- **Given information**
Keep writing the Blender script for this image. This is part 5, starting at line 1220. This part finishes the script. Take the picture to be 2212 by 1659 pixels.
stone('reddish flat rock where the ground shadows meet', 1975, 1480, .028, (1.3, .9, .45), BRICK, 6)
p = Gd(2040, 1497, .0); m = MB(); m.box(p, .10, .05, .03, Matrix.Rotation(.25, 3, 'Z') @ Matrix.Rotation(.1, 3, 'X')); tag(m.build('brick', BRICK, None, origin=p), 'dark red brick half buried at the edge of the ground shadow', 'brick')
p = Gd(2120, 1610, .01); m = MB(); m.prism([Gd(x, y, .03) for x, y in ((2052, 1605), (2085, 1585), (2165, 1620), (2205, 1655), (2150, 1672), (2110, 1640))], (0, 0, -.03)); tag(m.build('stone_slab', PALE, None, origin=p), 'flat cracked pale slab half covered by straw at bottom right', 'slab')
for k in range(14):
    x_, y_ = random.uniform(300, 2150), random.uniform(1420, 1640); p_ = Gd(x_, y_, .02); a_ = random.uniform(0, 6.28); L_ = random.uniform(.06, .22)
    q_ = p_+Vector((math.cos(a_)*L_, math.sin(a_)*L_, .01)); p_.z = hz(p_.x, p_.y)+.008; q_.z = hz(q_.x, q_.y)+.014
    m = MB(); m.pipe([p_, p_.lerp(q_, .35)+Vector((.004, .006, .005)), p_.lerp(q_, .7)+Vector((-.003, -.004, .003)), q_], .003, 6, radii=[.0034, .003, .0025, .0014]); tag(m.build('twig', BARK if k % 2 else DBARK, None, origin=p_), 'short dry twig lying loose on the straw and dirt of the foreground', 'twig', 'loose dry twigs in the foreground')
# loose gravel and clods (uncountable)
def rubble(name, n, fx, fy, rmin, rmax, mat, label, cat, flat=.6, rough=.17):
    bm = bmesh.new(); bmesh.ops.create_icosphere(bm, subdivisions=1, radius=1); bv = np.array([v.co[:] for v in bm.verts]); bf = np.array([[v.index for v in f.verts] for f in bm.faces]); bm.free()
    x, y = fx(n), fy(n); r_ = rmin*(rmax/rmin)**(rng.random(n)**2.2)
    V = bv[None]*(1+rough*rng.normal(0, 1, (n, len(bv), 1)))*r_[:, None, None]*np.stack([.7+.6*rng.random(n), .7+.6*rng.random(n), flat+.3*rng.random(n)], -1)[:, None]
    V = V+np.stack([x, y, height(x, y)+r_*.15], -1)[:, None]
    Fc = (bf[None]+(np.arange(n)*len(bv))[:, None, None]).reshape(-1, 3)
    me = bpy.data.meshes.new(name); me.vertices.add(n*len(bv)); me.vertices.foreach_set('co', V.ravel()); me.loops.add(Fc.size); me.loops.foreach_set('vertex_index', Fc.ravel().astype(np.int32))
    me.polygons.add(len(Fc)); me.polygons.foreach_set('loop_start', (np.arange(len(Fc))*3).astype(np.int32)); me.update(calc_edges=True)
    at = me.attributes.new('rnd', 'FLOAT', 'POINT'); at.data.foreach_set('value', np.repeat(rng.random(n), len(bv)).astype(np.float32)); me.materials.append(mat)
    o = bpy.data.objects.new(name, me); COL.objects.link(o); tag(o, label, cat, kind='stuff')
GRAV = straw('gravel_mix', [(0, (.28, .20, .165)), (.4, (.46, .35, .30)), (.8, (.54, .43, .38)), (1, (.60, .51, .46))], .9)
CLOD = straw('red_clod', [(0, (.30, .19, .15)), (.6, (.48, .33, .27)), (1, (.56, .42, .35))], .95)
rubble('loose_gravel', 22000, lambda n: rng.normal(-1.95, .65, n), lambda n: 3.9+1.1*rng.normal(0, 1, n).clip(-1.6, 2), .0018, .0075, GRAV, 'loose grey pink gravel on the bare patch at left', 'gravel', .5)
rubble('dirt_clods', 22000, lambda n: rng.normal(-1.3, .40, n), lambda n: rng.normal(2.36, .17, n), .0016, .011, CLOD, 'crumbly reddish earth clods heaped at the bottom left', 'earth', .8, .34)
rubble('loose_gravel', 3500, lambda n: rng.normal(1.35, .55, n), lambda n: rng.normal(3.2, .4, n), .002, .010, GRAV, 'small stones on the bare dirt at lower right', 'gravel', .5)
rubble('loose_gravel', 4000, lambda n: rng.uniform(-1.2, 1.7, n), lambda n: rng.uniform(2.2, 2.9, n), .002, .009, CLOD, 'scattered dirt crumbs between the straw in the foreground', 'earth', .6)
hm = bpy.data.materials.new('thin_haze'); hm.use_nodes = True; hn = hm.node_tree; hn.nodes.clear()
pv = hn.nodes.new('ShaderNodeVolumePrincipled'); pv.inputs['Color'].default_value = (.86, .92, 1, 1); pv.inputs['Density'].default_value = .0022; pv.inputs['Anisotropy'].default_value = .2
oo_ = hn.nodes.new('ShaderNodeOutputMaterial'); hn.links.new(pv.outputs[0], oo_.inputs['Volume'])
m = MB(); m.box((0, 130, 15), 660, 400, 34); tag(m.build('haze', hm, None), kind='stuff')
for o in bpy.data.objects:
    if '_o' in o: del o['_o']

- **Task statement**
Transcribe the data above in full, exactly.

- **The solution**
Keep writing the Blender script for this image. This is part 5, starting at line 1220. This part finishes the script. Take the picture to be 2212 by 1659 pixels.
stone('reddish flat rock where the ground shadows meet', 1975, 1480, .028, (1.3, .9, .45), BRICK, 6)
p = Gd(2040, 1497, .0); m = MB(); m.box(p, .10, .05, .03, Matrix.Rotation(.25, 3, 'Z') @ Matrix.Rotation(.1, 3, 'X')); tag(m.build('brick', BRICK, None, origin=p), 'dark red brick half buried at the edge of the ground shadow', 'brick')
p = Gd(2120, 1610, .01); m = MB(); m.prism([Gd(x, y, .03) for x, y in ((2052, 1605), (2085, 1585), (2165, 1620), (2205, 1655), (2150, 1672), (2110, 1640))], (0, 0, -.03)); tag(m.build('stone_slab', PALE, None, origin=p), 'flat cracked pale slab half covered by straw at bottom right', 'slab')
for k in range(14):
    x_, y_ = random.uniform(300, 2150), random.uniform(1420, 1640); p_ = Gd(x_, y_, .02); a_ = random.uniform(0, 6.28); L_ = random.uniform(.06, .22)
    q_ = p_+Vector((math.cos(a_)*L_, math.sin(a_)*L_, .01)); p_.z = hz(p_.x, p_.y)+.008; q_.z = hz(q_.x, q_.y)+.014
    m = MB(); m.pipe([p_, p_.lerp(q_, .35)+Vector((.004, .006, .005)), p_.lerp(q_, .7)+Vector((-.003, -.004, .003)), q_], .003, 6, radii=[.0034, .003, .0025, .0014]); tag(m.build('twig', BARK if k % 2 else DBARK, None, origin=p_), 'short dry twig lying loose on the straw and dirt of the foreground', 'twig', 'loose dry twigs in the foreground')
# loose gravel and clods (uncountable)
def rubble(name, n, fx, fy, rmin, rmax, mat, label, cat, flat=.6, rough=.17):
    bm = bmesh.new(); bmesh.ops.create_icosphere(bm, subdivisions=1, radius=1); bv = np.array([v.co[:] for v in bm.verts]); bf = np.array([[v.index for v in f.verts] for f in bm.faces]); bm.free()
    x, y = fx(n), fy(n); r_ = rmin*(rmax/rmin)**(rng.random(n)**2.2)
    V = bv[None]*(1+rough*rng.normal(0, 1, (n, len(bv), 1)))*r_[:, None, None]*np.stack([.7+.6*rng.random(n), .7+.6*rng.random(n), flat+.3*rng.random(n)], -1)[:, None]
    V = V+np.stack([x, y, height(x, y)+r_*.15], -1)[:, None]
    Fc = (bf[None]+(np.arange(n)*len(bv))[:, None, None]).reshape(-1, 3)
    me = bpy.data.meshes.new(name); me.vertices.add(n*len(bv)); me.vertices.foreach_set('co', V.ravel()); me.loops.add(Fc.size); me.loops.foreach_set('vertex_index', Fc.ravel().astype(np.int32))
    me.polygons.add(len(Fc)); me.polygons.foreach_set('loop_start', (np.arange(len(Fc))*3).astype(np.int32)); me.update(calc_edges=True)
    at = me.attributes.new('rnd', 'FLOAT', 'POINT'); at.data.foreach_set('value', np.repeat(rng.random(n), len(bv)).astype(np.float32)); me.materials.append(mat)
    o = bpy.data.objects.new(name, me); COL.objects.link(o); tag(o, label, cat, kind='stuff')
GRAV = straw('gravel_mix', [(0, (.28, .20, .165)), (.4, (.46, .35, .30)), (.8, (.54, .43, .38)), (1, (.60, .51, .46))], .9)
CLOD = straw('red_clod', [(0, (.30, .19, .15)), (.6, (.48, .33, .27)), (1, (.56, .42, .35))], .95)
rubble('loose_gravel', 22000, lambda n: rng.normal(-1.95, .65, n), lambda n: 3.9+1.1*rng.normal(0, 1, n).clip(-1.6, 2), .0018, .0075, GRAV, 'loose grey pink gravel on the bare patch at left', 'gravel', .5)
rubble('dirt_clods', 22000, lambda n: rng.normal(-1.3, .40, n), lambda n: rng.normal(2.36, .17, n), .0016, .011, CLOD, 'crumbly reddish earth clods heaped at the bottom left', 'earth', .8, .34)
rubble('loose_gravel', 3500, lambda n: rng.normal(1.35, .55, n), lambda n: rng.normal(3.2, .4, n), .002, .010, GRAV, 'small stones on the bare dirt at lower right', 'gravel', .5)
rubble('loose_gravel', 4000, lambda n: rng.uniform(-1.2, 1.7, n), lambda n: rng.uniform(2.2, 2.9, n), .002, .009, CLOD, 'scattered dirt crumbs between the straw in the foreground', 'earth', .6)
hm = bpy.data.materials.new('thin_haze'); hm.use_nodes = True; hn = hm.node_tree; hn.nodes.clear()
pv = hn.nodes.new('ShaderNodeVolumePrincipled'); pv.inputs['Color'].default_value = (.86, .92, 1, 1); pv.inputs['Density'].default_value = .0022; pv.inputs['Anisotropy'].default_value = .2
oo_ = hn.nodes.new('ShaderNodeOutputMaterial'); hn.links.new(pv.outputs[0], oo_.inputs['Volume'])
m = MB(); m.box((0, 130, 15), 660, 400, 34); tag(m.build('haze', hm, None), kind='stuff')
for o in bpy.data.objects:
    if '_o' in o: del o['_o']